Music

El Remolón’s “Wari Wawa” is Perfect for Your ‘Vibes’ Playlist

Lead Photo: Photo by Soledad Sturla
Photo by Soledad Sturla
Read more

Walking the line between reverence and innovation, Sonidos Raíces del Perú shines brighter when it steps right in the middle, a foot on each side of the border. This record vibrates when its team of producers add beats, sweeping synths, and bass lines to tracks that sample and reinterpret traditional music from Peru.

Sounds and Colours is responsible for this new collection of artists reworking Andean sounds. The imprint previously gave us another fusion of indigenous rhythms and modern day electronics in SIBÖ Revisited, by the Costa Rican and Brazilian tandem Nillo & Sentidor. While both projects have similar theoretical approaches – they take music from the region and match it with modern producers – they’re decidedly different records altogether.
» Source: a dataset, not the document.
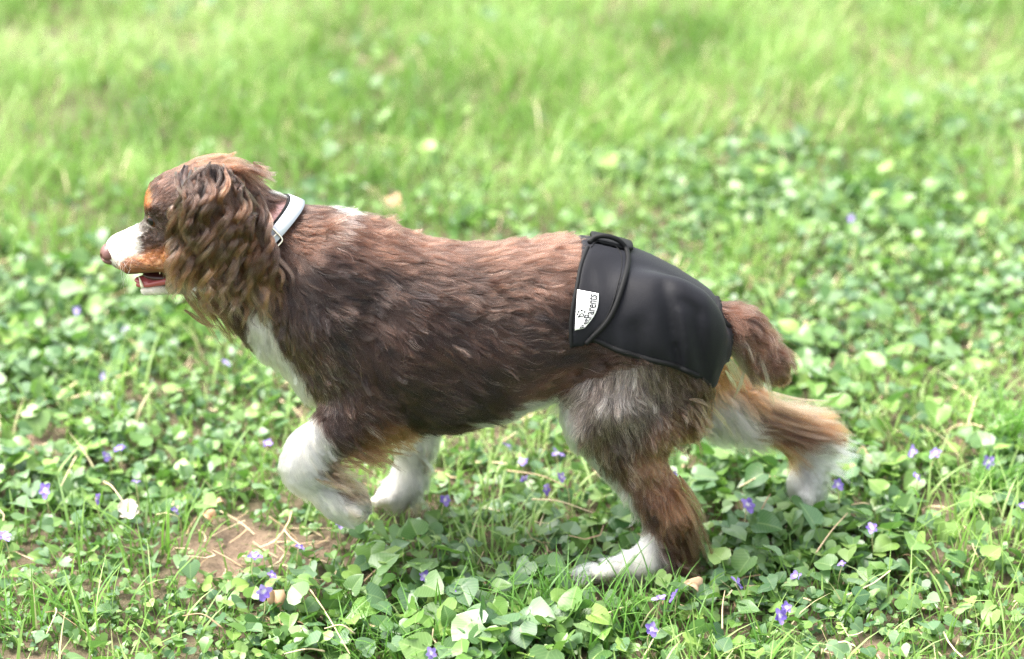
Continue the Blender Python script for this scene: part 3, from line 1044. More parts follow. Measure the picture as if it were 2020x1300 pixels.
# whiskers
wh = []
for k in range(8):
    b = drape(rng.uniform(232, 262), rng.uniform(508, 530), .0)
    t = np.linspace(0, 1, 8)[:, None]
    d = nrm(np.array([rng.uniform(-.5, .6), -.8, rng.uniform(-.9, .0)]))
    wh.append(b + d * t * rng.uniform(.02, .035) + np.array([0, 0, -.008]) * t ** 2)
wh = np.array(wh)
make_hair('whiskers', wh, np.broadcast_to(00.00011 * (1 - .6 * np.linspace(0, 1, 8)), wh.shape[:2]), np.full(wh.shape, .8), dog)

# ================================================================== collar
M_COL, N, L, B = mat_new('collar_webbing')
wv_ = N.new('ShaderNodeTexWave'); wv_.inputs['Scale'].default_value = 420; wv_.inputs['Distortion'].default_value = .6
tcn = N.new('ShaderNodeTexCoord'); L.new(tcn.outputs['Object'], wv_.inputs['Vector'])
nz1 = noise_node(N, L, 60, 4)
L.new(mix_rgb(N, L, nz1, lin(182, 188, 198), lin(206, 210, 216)), B.inputs['Base Color'])
B.inputs['Roughness'].default_value = .6
bump(N, L, wv_.outputs['Fac'], .25, .0006, B)
M_BLK, N, L, B = mat_new('black_binding')
B.inputs['Base Color'].default_value = (*lin(8, 8, 9), 1)
B.inputs['Roughness'].default_value = .7
B.inputs['Specular IOR Level'].default_value = .25
M_MET, N, L, B = mat_new('buckle_metal')
B.inputs['Base Color'].default_value = (*lin(214, 206, 190), 1)
B.inputs['Metallic'].default_value = 1
B.inputs['Roughness'].default_value = .25
bump(N, L, noise_node(N, L, 300, 3), .1, .0004, B)

cc_ = Q(530, 445, 0)
e1_ = nrm(Q(530 + 77.5, 445 - 63, 0) - cc_)
e2_ = np.array([0, -1.0, 0])
ax_ = nrm(np.cross(e2_, e1_))
if ax_[0] < 0:
    ax_ = -ax_
def ring_pts(shift, off, n=96, th0=0.0, th1=2 * math.pi, end=False):
    th = np.linspace(th0, th1, n, endpoint=end)
    d = np.cos(th)[:, None] * e1_ + np.sin(th)[:, None] * e2_
    c = cc_ + ax_ * shift
    r = np.full(n, .02)
    for _ in range(60):
        r = r + np.clip(off - SDF_G(c + d * r[:, None]), -.004, .004) * .7
    r = np.clip(r, .03, .125)
    for _ in range(6):
        if not end:
            r = (np.roll(r, 1) + np.roll(r, -1) + 2 * r) / 4
    return c + d * r[:, None]
def band(w0, w1, off, th):
    """closed strap from axial shift w0 to w1, with thickness"""
    rows = [ring_pts(w0, off), ring_pts(w0, off + th), ring_pts((w0 + w1) / 2, off + th * 1.25), ring_pts(w1, off + th), ring_pts(w1, off)]
    n = len(rows[0]); V = np.vstack(rows); F = []
    for i in range(5):
        j = (i + 1) % 5
        for k in range(n):
            l = (k + 1) % n
            F.append((i * n + k, i * n + l, j * n + l, j * n + k))
    return V, F
collar = empty('collar', tuple(cc_))
tag(collar, 'light grey white webbing collar with a metal buckle around the dog\'s neck', 'collar')
def col_part(name, V, F, m):
    o = link(name, mesh_poly(name, V, F), collar, m)
    o.matrix_parent_inverse = Matrix.Translation(-Vector(cc_))
    return o
V, F = band(-.0075, .0070, .0045, .0024); col_part('strap', V, F, M_COL)
V, F = band(-.0098, -.0073, .0036, .0022); col_part('lining_edge', V, F, M_BLK)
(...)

Sonidos Raíces Del Perú starts with the recordings of French filmmaker Vincent Moon, who visited the area and documented all the music he found while in Perú, taping everything from field recordings to noise projects to traditional songs sung and played by natives in different provinces. These recordings resulted in a mammoth collection of 33 films and accompanying soundtracks (both films and albums are available for free online). The label gathered an eclectic crew of Latin American producers to reinterpret his recordings.

Though the album collects different production styles, each beatmaker stands on their own two feet. Quixosis adds glitchy strokes to ancestral chanting; Pigmalião blends a slow cumbia dub riddim with field recordings; El Sueño De La Casa Propia integrates strummed charango chords side by side with almost dramatic synths; and Ed Bird throws a downright dance party with a hard uptempo beat. Psilosamples embarks on a journey into sound exploration that lets its pieces fall into place by the time the gentle beat drops. Nillo & Sentidor bring forth a beauty of an Andean melody with sweeping synths and a slow burning drum machine pattern.

Argentina’s El Remolón (aka Andrés Schteingart) provides one of the album’s peaks with “Wari Wawa.” Originally a folk ditty sung by Edith Ramos Guerra, a soprano singer from Puno dedicated to interpreting the vast catalog of traditional songs from the high Peruvian plateau, Remolón’s reimagining builds a bed of synths that matches the mood of the melody and Ramos Guerra’s high-pitched, emotional singing. Considering how Remolón’s work usually includes women’s voices, his pick for source material makes sense, resulting in a song that successfully captures the essence of the project.

For a record that tries to find common ground between ancient music from Central America and modern electronic sounds, Sonidos Raíces Del Perú is a seamless and well-rounded effort. The record is carried not by its anthropological or cultural value, but by the new language of self-expression it creates.

Sonidos Raíces del Perú drops on June 17 via Sounds and Colours.